42. The Court reiterates, first of all, that in a case of this kind, the adequacy of a measure is to be judged by the swiftness of its implementation (see, among many other cases,Ignaccolo-Zenide v. Romania, no. 31679/96, § 102, ECHR 2000-I). Moreover, the duration of proceedings concerning children takes on a particular significance, because there is always a danger that any procedural delay will result in the de facto determination of the issue before the court (see H. v. the United Kingdom, 8 July 1987, §§ 89-90, Series A no. 120, and P.F.v. Poland, no. 2210/12, § 56, 16 September 2014).
43. In this context, the Court notes, first of all, that the proceedings initiated by the applicant in order to have the custody arrangement reassessed started on 18 March 2011 and ended on 10 March 2016 (see paragraph 31 above) – a period of five years. During that period, the case was examined by six courts at three levels of jurisdiction. While this length might seem problematic in the light of the subject matter of the dispute, the Court notes that, at that time, there was no uncertainty as to the child’s legal situation – the domestic courts concerned themselves simply with attributing custody rights to the father by means of a final and enforceable decision, and the applicant was able to seek enforcement of the contact schedule set by the courts (see paragraph 7 above; also contrast E.S.v. Romania and Bulgaria, no. 60281/11, § 64, 19 July 2016). In addition, during the second set of custody proceedings, the courts examined swiftly the interim request lodged by the applicant for a new, extended contact schedule (see paragraph 16 above; also contrast Eberhard and M. v. Slovenia, nos. 8673/05 and 9733/05, §139, 1 December 2009). The Court also observes that throughout these proceedings there were no periods of inactivity imputable to the authorities (see paragraph 14 above).

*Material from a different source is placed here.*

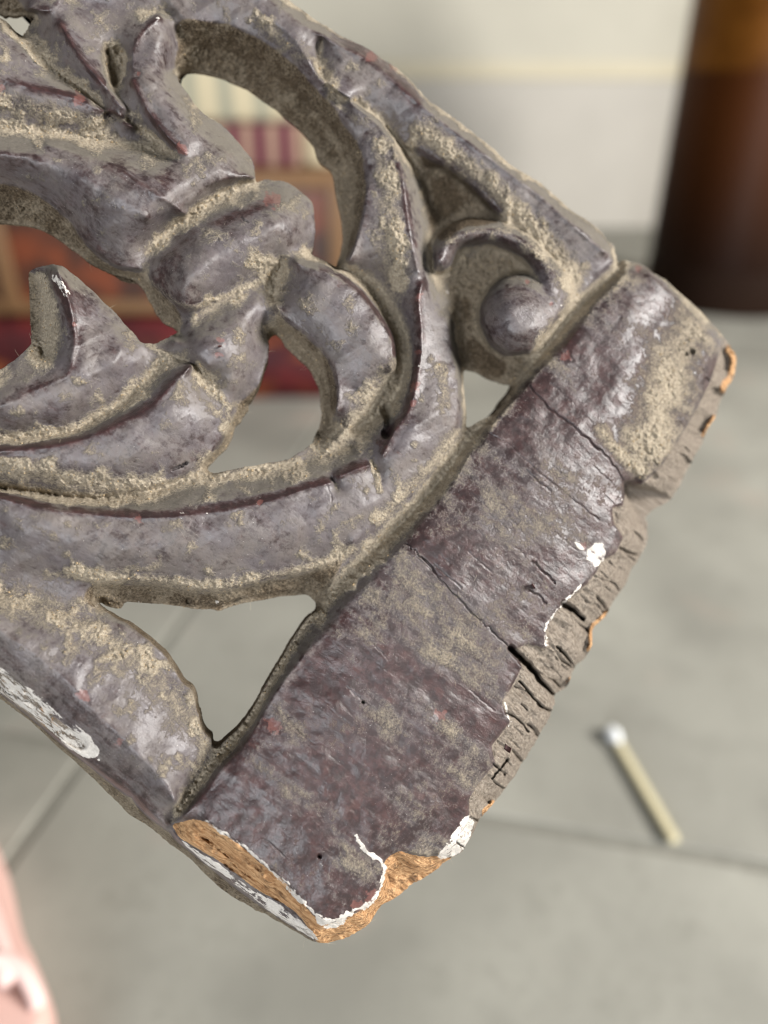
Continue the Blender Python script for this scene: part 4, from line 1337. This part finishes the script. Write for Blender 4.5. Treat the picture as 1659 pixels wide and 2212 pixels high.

44. The Court will continue to examine whether the authorities did what could reasonably be expected from them in order to assist the applicant in her efforts to see the child. On this point the Court notes at the outset that the child’s residence was moved to Germany on 15 June 2011 (see paragraph 10 above). This act, which was acknowledged and considered legitimate by the domestic authorities (see paragraphs 10 and 27 above), removed the enforcement proceedings from the Romanian authorities’ jurisdiction. The Ministry of Justice assisted the applicant and without delay advised her to seek enforcement in Germany (see paragraph26 above). The Court notes that the applicant took the Ministry of Justice’s advice and eventually started enforcement proceedings in Germany (see paragraph 28 above).
45. As for the period before the change of jurisdiction, and regardless of whether or not the Romanian Child-Protection Authority had jurisdiction to examine the allegations, the Court notes that from as early as 2005 (that is to say before the custody decision became final on 21April 2011 – see paragraph 7 above), the Romanian Child-Protection Authority supported the parents, intervening through mediation, counselling, and facilitating visits (see paragraphs 17 to 19 and 16 in fine above). The bailiff’s office also assisted the applicant in her efforts to secure the enforcement of the contact orders (see paragraphs 21 and 22 above). On each occasion, the authority acted promptly. The applicant, however, waited for a few months before lodging her requests for enforcement with the bailiff’s office. Notably, enforcement of the decision of 21 April 2011 was sought on 27 July 2011, while it was not until 21 December 2011 that she requested enforcement of the interim decision of 30 September 2011.
46. The Court furthermore notes that the applicant was able to use the means put at her disposal by the State to gain access to her child’. In particular, the domestic courts, bearing in mind the child’s best interests, eventually reassessed the custody arrangements and awarded both parents joint custody of the child (see paragraph 12 above).
47. The Court notes that, despite the authorities’ efforts, the applicant remained unable to see her daughter on a regular basis. Moreover, the child expressly stated that she refused any contact with her mother (see paragraphs 12 and 19 above). Nevertheless, the Court reiterates that the authorities’ duty to take measures to facilitate reunion is not absolute and the impossibility of enforcing the court orders cannot lead automatically to the conclusion that there was a failure to comply with their positive obligations (see Mihailova v. Bulgaria, no. 35978/02, § 82, 12 January 2006, and Nuutinen v. Finland, no. 32842/96, § 128, ECHR 2000-VIII). It therefore cannot hold the State responsible, as such, for this outcome.
48. In this context, reiterating that the State’s obligation to take positive measures to facilitate contact is not one of results but one of means (seeRăileanu v. Romania(dec.), no.67304/12, § 42, 2 June 2015, with further references), the Court concludes that the national authorities have taken all necessary steps to facilitate the exercise of contact rights that could reasonably be expected from them given the specific circumstances of the case.
49. For these reasons, and in the light of all the material in its possession and in so far as the matters complained of are within its jurisdiction, the Court finds that they do not disclose any appearance of a violation of Article 8 of the Convention.
50. Accordingly, the application is manifestly ill-founded and must be rejected, in accordance with Article 35 §§3(a) and4 of the Convention.
For these reasons, the Court, unanimously,
Declares the application inadmissible.
Done in English and notified in writing on 21 March 2019.